• [MATERIAL PROVIDED]:

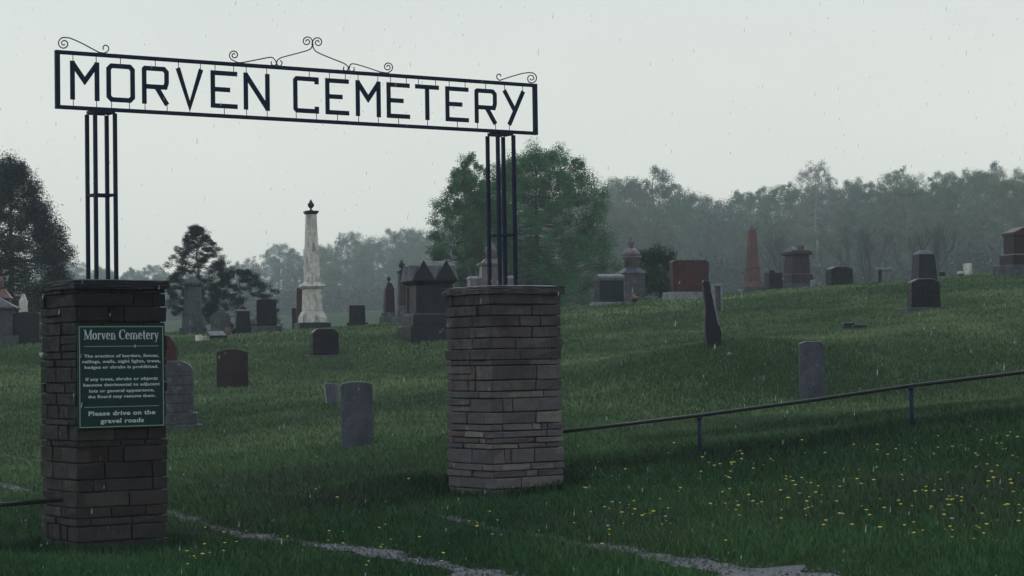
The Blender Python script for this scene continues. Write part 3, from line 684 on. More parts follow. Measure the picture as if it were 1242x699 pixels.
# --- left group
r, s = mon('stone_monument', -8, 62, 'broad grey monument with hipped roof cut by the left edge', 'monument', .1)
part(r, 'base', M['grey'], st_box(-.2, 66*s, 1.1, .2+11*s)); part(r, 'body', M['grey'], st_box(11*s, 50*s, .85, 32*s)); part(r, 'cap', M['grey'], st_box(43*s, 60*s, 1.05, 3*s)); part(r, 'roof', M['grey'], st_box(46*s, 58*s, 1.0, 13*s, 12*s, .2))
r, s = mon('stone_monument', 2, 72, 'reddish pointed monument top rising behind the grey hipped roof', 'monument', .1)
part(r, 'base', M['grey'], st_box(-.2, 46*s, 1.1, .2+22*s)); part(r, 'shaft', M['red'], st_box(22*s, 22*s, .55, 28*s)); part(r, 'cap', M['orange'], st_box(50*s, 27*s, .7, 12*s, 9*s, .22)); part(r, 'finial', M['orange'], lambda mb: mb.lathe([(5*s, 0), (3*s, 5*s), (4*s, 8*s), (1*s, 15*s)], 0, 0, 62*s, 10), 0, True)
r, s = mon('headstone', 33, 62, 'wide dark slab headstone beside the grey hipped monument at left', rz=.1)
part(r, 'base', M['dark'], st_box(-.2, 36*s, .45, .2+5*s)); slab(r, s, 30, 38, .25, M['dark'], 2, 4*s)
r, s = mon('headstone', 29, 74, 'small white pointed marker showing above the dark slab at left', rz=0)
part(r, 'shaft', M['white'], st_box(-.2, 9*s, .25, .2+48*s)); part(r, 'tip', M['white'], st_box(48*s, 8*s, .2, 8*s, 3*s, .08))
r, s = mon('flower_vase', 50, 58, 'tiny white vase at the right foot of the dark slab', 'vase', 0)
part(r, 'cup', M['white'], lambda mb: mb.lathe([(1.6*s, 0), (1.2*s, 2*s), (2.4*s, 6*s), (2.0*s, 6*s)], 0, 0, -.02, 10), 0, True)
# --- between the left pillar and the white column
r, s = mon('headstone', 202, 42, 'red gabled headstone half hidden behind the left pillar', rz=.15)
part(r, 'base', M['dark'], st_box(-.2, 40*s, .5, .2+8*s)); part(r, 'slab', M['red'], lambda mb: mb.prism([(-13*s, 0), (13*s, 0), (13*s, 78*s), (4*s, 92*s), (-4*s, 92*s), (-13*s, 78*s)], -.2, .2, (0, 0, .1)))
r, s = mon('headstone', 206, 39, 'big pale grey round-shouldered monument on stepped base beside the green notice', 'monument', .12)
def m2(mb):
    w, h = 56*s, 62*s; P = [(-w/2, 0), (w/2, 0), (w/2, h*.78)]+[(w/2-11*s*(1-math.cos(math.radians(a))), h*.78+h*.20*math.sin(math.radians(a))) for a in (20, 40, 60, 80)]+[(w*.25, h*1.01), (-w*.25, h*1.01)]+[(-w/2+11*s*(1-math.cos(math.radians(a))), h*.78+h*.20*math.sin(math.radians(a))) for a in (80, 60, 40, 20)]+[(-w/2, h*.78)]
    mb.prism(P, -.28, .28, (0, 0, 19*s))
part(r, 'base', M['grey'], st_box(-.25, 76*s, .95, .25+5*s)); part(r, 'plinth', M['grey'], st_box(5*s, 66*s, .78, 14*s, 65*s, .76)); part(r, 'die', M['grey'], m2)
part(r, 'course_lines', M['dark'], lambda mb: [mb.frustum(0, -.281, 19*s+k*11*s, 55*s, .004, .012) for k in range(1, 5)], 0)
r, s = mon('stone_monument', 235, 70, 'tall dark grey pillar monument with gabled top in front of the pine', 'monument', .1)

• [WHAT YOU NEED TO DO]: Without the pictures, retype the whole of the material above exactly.

• [WRITTEN RESPONSE]:
The Blender Python script for this scene continues. Write part 3, from line 684 on. More parts follow. Measure the picture as if it were 1242x699 pixels.
# --- left group
r, s = mon('stone_monument', -8, 62, 'broad grey monument with hipped roof cut by the left edge', 'monument', .1)
part(r, 'base', M['grey'], st_box(-.2, 66*s, 1.1, .2+11*s)); part(r, 'body', M['grey'], st_box(11*s, 50*s, .85, 32*s)); part(r, 'cap', M['grey'], st_box(43*s, 60*s, 1.05, 3*s)); part(r, 'roof', M['grey'], st_box(46*s, 58*s, 1.0, 13*s, 12*s, .2))
r, s = mon('stone_monument', 2, 72, 'reddish pointed monument top rising behind the grey hipped roof', 'monument', .1)
part(r, 'base', M['grey'], st_box(-.2, 46*s, 1.1, .2+22*s)); part(r, 'shaft', M['red'], st_box(22*s, 22*s, .55, 28*s)); part(r, 'cap', M['orange'], st_box(50*s, 27*s, .7, 12*s, 9*s, .22)); part(r, 'finial', M['orange'], lambda mb: mb.lathe([(5*s, 0), (3*s, 5*s), (4*s, 8*s), (1*s, 15*s)], 0, 0, 62*s, 10), 0, True)
r, s = mon('headstone', 33, 62, 'wide dark slab headstone beside the grey hipped monument at left', rz=.1)
part(r, 'base', M['dark'], st_box(-.2, 36*s, .45, .2+5*s)); slab(r, s, 30, 38, .25, M['dark'], 2, 4*s)
r, s = mon('headstone', 29, 74, 'small white pointed marker showing above the dark slab at left', rz=0)
part(r, 'shaft', M['white'], st_box(-.2, 9*s, .25, .2+48*s)); part(r, 'tip', M['white'], st_box(48*s, 8*s, .2, 8*s, 3*s, .08))
r, s = mon('flower_vase', 50, 58, 'tiny white vase at the right foot of the dark slab', 'vase', 0)
part(r, 'cup', M['white'], lambda mb: mb.lathe([(1.6*s, 0), (1.2*s, 2*s), (2.4*s, 6*s), (2.0*s, 6*s)], 0, 0, -.02, 10), 0, True)
# --- between the left pillar and the white column
r, s = mon('headstone', 202, 42, 'red gabled headstone half hidden behind the left pillar', rz=.15)
part(r, 'base', M['dark'], st_box(-.2, 40*s, .5, .2+8*s)); part(r, 'slab', M['red'], lambda mb: mb.prism([(-13*s, 0), (13*s, 0), (13*s, 78*s), (4*s, 92*s), (-4*s, 92*s), (-13*s, 78*s)], -.2, .2, (0, 0, .1)))
r, s = mon('headstone', 206, 39, 'big pale grey round-shouldered monument on stepped base beside the green notice', 'monument', .12)
def m2(mb):
    w, h = 56*s, 62*s; P = [(-w/2, 0), (w/2, 0), (w/2, h*.78)]+[(w/2-11*s*(1-math.cos(math.radians(a))), h*.78+h*.20*math.sin(math.radians(a))) for a in (20, 40, 60, 80)]+[(w*.25, h*1.01), (-w*.25, h*1.01)]+[(-w/2+11*s*(1-math.cos(math.radians(a))), h*.78+h*.20*math.sin(math.radians(a))) for a in (80, 60, 40, 20)]+[(-w/2, h*.78)]
    mb.prism(P, -.28, .28, (0, 0, 19*s))
part(r, 'base', M['grey'], st_box(-.25, 76*s, .95, .25+5*s)); part(r, 'plinth', M['grey'], st_box(5*s, 66*s, .78, 14*s, 65*s, .76)); part(r, 'die', M['grey'], m2)
part(r, 'course_lines', M['dark'], lambda mb: [mb.frustum(0, -.281, 19*s+k*11*s, 55*s, .004, .012) for k in range(1, 5)], 0)
r, s = mon('stone_monument', 235, 70, 'tall dark grey pillar monument with gabled top in front of the pine', 'monument', .1)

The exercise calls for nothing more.